Les forgerons travaillaient à la pièce, les revenus étaient irréguliers et parfois même en nature. Ces familles recherchaient donc par le salariat industriel à améliorer leurs revenus ou à tout le moins la garantie de revenus plus réguliers.
De plus les industriels assuraient l’embauche de leur épouse et même de leurs enfants de plus de huit ans.
Le départ drainait les amis et la parentèle proches. Dans leur cas suivirent des Cloarec, Marc’hadour, Vigouroux, Oxis, Cariou… originaires du Porzay, Briec et Pleyben.
René Queffelec et Marie-Jeanne Vigouroux eurent deux autres enfants à Ourscamp, Guillaume Queffelec né en 1906 et mon grand-père Yves Queffelec né en 1911.

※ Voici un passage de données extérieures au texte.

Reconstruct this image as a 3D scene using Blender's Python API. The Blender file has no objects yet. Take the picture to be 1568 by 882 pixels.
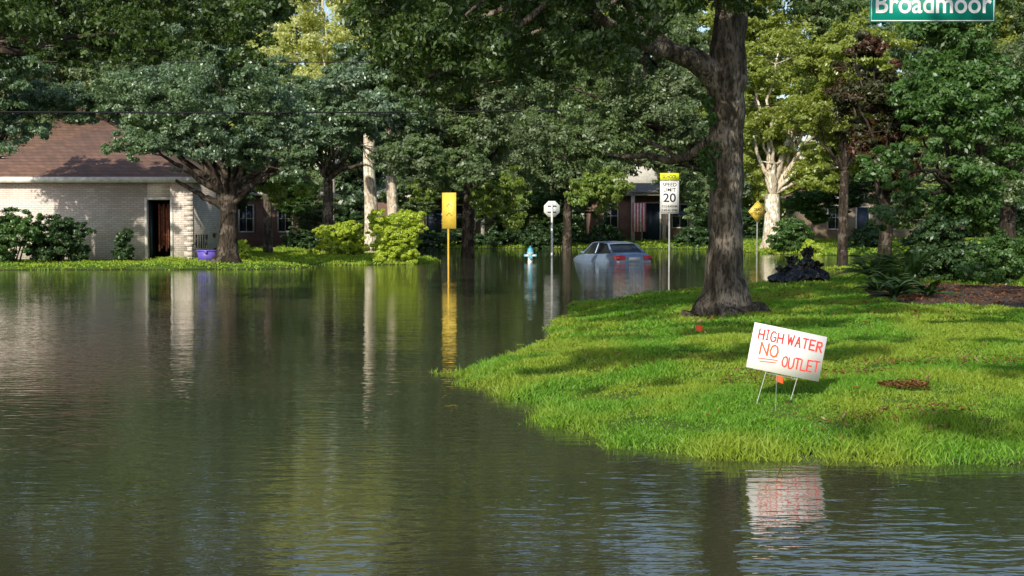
import bpy, math
import numpy as np
from mathutils import Vector
rng = np.random.default_rng(11)
scene = bpy.context.scene
CAMH = 1.64; F = 2178.0; PITCH = math.atan(101/2178.0)

def W(px, py, d):
    """world point at distance d (m along the street) for image pixel coordinates px, py"""
    u=(px-784)/F; v=(441-py)/F
    c,s=math.cos(PITCH),math.sin(PITCH)
    y=c+v*s; z=v*c-s
    k=d/y
    return np.array([u*k, d, CAMH+z*k])
def WX(px,d): return float(W(px,340,d)[0])
def WZ(py,d): return float(W(784,py,d)[2])

# ------------------------------------------------------------------ materials
def newmat(name):
    m=bpy.data.materials.new(name); m.use_nodes=True
    nt=m.node_tree; nt.nodes.clear()
    out=nt.nodes.new('ShaderNodeOutputMaterial')
    return m,nt,out
def N(nt,t,**k):
    n=nt.nodes.new(t)
    for a,b in k.items(): setattr(n,a,b)
    return n
def ramp(nt,fac,cols):
    r=N(nt,'ShaderNodeValToRGB')
    el=r.color_ramp.elements
    while len(el)<len(cols): el.new(0.5)
    for e,(p,c) in zip(el,cols):
        e.position=p; e.color=(c[0],c[1],c[2],1)
    nt.links.new(fac,r.inputs[0]); return r.outputs[0]
def pos_noise(nt,scale,detail=3,stretch=(1,1,1),obj=False):
    if obj:
        g=N(nt,'ShaderNodeTexCoord').outputs['Object']
    else:
        g=N(nt,'ShaderNodeNewGeometry').outputs['Position']
    mp=N(nt,'ShaderNodeMapping'); mp.inputs['Scale'].default_value=stretch
    nt.links.new(g,mp.inputs[0])
    n=N(nt,'ShaderNodeTexNoise'); n.inputs['Scale'].default_value=scale; n.inputs['Detail'].default_value=detail
    nt.links.new(mp.outputs[0],n.inputs['Vector']); return n.outputs['Fac']
def mixc(nt,fac,a,b,mode='MIX'):
    m=N(nt,'ShaderNodeMix',data_type='RGBA',blend_type=mode)
    if isinstance(fac,(int,float)): m.inputs[0].default_value=fac
    else: nt.links.new(fac,m.inputs[0])
    for i,x in ((6,a),(7,b)):
        if isinstance(x,tuple): m.inputs[i].default_value=(*x,1)
        else: nt.links.new(x,m.inputs[i])
    return m.outputs[2]
def leaf_mat(name,a,b,c,trans=0.35,rough=0.45,spec=0.05,cs=0.6):
    m,nt,out=newmat(name)
    g=N(nt,'ShaderNodeNewGeometry')
    col=ramp(nt,g.outputs['Random Per Island'],[(0,a),(1,b)])
    f=pos_noise(nt,cs,0)
    fr=ramp(nt,f,[(0.40,(0,0,0)),(0.60,(1,1,1))])
    col=mixc(nt,fr,col,c)
    p=N(nt,'ShaderNodeBsdfDiffuse'); nt.links.new(col,p.inputs['Color'])
    t=N(nt,'ShaderNodeBsdfTranslucent')
    tc=mixc(nt,1.0,col,(1.5,1.5,0.6),'MULTIPLY'); nt.links.new(tc,t.inputs[0])
    mx=N(nt,'ShaderNodeMixShader'); mx.inputs[0].default_value=trans
    nt.links.new(p.outputs[0],mx.inputs[1]); nt.links.new(t.outputs[0],mx.inputs[2])
    gl=N(nt,'ShaderNodeBsdfGlossy'); gl.inputs['Roughness'].default_value=rough; gl.inputs['Color'].default_value=(.8,.85,.9,1)
    m2=N(nt,'ShaderNodeMixShader'); m2.inputs[0].default_value=spec
    nt.links.new(mx.outputs[0],m2.inputs[1]); nt.links.new(gl.outputs[0],m2.inputs[2])
    nt.links.new(m2.outputs[0],out.inputs[0]); return m
def bark_mat(name,a,b,scale=7,bump=0.03,stretch=(1,1,0.22)):
    m,nt,out=newmat(name)
    n1=pos_noise(nt,scale,6,stretch); n2=pos_noise(nt,2.6,5); n3=pos_noise(nt,scale*3.2,4,(1,1,0.35))
    col=ramp(nt,n1,[(0.40,a),(0.60,b)])
    li=tuple(min(1,x*1.7+0.03) for x in b)
    col=mixc(nt,ramp(nt,n2,[(0.53,(0,0,0)),(0.60,(0.75,0.75,0.75))]),col,li)
    col=mixc(nt,ramp(nt,n3,[(0.38,(0.8,)*3),(0.50,(0,0,0))]),col,tuple(x*0.45 for x in a))
    p=N(nt,'ShaderNodeBsdfPrincipled'); p.inputs['Roughness'].default_value=0.9
    p.inputs['Specular IOR Level'].default_value=0.2
    nt.links.new(col,p.inputs['Base Color'])
    ad=N(nt,'ShaderNodeMath',operation='ADD'); nt.links.new(n1,ad.inputs[0]); nt.links.new(n3,ad.inputs[1])
    bp=N(nt,'ShaderNodeBump'); bp.inputs['Distance'].default_value=bump; bp.inputs['Strength'].default_value=1
    nt.links.new(ad.outputs[0],bp.inputs['Height']); nt.links.new(bp.outputs[0],p.inputs['Normal'])
    nt.links.new(p.outputs[0],out.inputs[0]); return m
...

En mai 1914 les Queffelec, Marc’hadour et Vigouroux quittent Ourcamp pour travailler la toile de jute à l’Etoile, une des filatures des Frères Saint de la vallée de la Nièvre à l’ouest d’Amiens département de la Somme.
Certains membres de la famille quitteront Ourscamp pour des usines métallurgiques de la banlieue-nord parisienne (Cloarec, Queffelec, Oxis, Cariou).

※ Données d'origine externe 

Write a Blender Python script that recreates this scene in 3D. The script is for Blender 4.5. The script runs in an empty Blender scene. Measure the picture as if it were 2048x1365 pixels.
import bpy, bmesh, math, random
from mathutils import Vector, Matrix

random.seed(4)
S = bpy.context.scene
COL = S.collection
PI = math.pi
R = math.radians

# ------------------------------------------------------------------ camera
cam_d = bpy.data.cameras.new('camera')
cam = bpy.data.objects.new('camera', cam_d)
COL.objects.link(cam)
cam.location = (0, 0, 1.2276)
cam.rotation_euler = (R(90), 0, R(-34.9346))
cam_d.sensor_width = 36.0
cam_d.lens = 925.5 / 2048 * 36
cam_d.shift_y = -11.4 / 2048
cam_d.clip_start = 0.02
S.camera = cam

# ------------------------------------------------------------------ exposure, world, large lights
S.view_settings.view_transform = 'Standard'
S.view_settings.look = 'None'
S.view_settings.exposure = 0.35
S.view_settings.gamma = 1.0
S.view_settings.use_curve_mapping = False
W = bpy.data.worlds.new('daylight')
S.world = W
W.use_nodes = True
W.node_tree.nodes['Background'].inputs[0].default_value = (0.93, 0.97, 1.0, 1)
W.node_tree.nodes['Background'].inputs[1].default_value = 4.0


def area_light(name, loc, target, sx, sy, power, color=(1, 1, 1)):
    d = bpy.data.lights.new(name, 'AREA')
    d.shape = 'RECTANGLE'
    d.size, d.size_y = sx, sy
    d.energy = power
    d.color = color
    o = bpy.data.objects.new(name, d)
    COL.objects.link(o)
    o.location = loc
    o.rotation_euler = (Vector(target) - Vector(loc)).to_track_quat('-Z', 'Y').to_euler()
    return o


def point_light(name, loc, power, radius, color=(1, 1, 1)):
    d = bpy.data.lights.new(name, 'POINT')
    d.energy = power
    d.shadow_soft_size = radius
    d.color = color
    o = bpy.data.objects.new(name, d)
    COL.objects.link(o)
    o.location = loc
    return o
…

D’autres pour les mines de charbon du Pas-de-Calais (Vigouroux, Marc’hadour).
L’intégration est en marche, les parentèles se dispersent.

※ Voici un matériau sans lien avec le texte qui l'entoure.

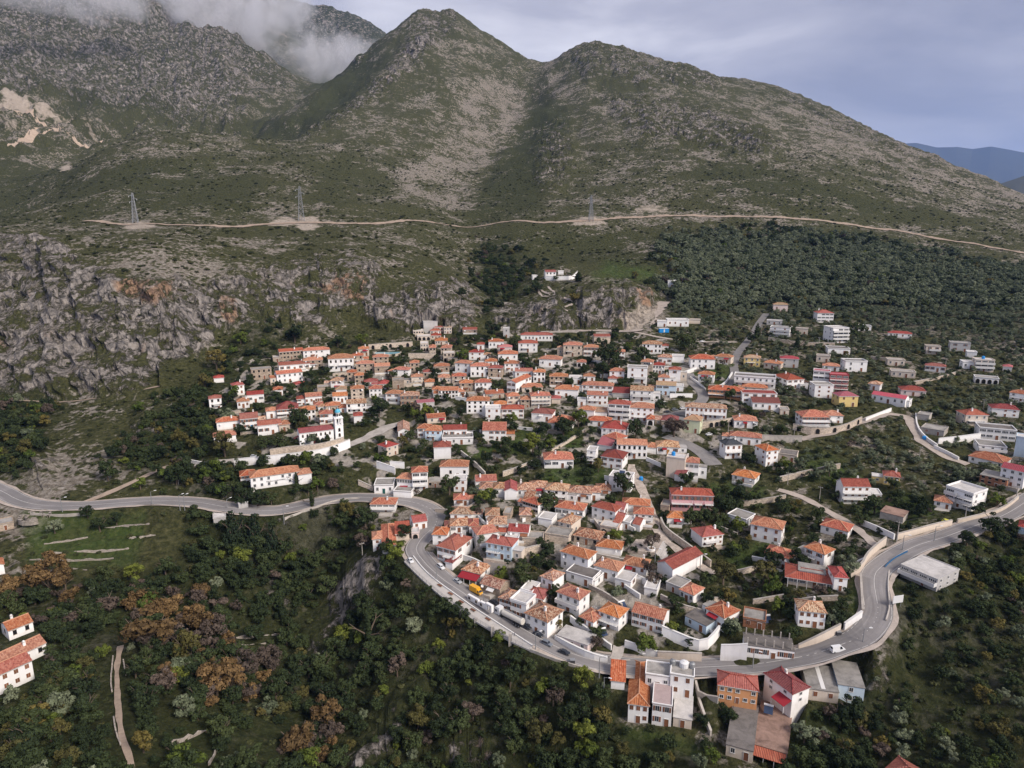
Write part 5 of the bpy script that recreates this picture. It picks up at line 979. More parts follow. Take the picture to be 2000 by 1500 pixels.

Au cours de la Grande Guerre, la filature d’Ourscamp est anéantie, très peu des familles ouvrières reviendront.
Le départ des Bretons pour l’Oise ne se limite pas à Ourscamp.
L’abbé Elie GAUTIER précise que vers 1885/1895 les familles des pays de Lannion et Treguier partirent dans les filatures de Balagny et Ourscamp, dans les fabriques de boutons et de brosses de Méru et Voisinlieu près de Beauvais.
En souvenir de cet exode de masse depuis Plomodiern, une statue de Saint Mahouarn, patron de cette paroisse, sera dressée sur le site de « La Vallée des Saints » à Carnoët. Cette statue sera sculptée en juillet/septembre 2018 et inaugurée en août 2019.
Iconographie :
1912 mariage glazick à Ourscamp
1935 René Queffelec et Marie Jeanne Vigouroux à l'Etoile 80 (mariés à Plomodiern en 1900), rue des Moulins-Bleus à l’Etoile (Somme)
1911 Communion de Marie Anne Queffelec à Ourscamp, avec sa sœur Jeanne-Yvonne Queffelec (filles de René Queffelec nées en 1900 et 1902 à Plomodiern)
1951 Yves Queffelec mécanicien à St Léger-lès-Domart 80, filature Frères-Saint (fils de René Queffelec né en 1911 à Ourscamp)
Sources :
Abbé Elie GAUTIER, l’émigration bretonne, leurs conditions de vie, juillet 1953
Abbé Jacques THOMAS, monographie de Plomodiern en Porzay, octobre 1966
Marthe CAILLAUD, la filature d’Ourscamp et l’histoire de ses ouvriers, juin 1994
Jean-Yves BONNARD, la manufacture de velours d’Ourscamp, juin 2006
Yves QUEFFELEC, « Ourscamp foyer Breton » in blog « queffelec a-drak » septembre 2013
Plomodiern. Une émigration méconnue, publié le 03 janvier 2018, Le Télégramme
Jeanne et Marie-Anne Queffelec, à Ourscamp, en 1912. (Archives Yves Queffelec)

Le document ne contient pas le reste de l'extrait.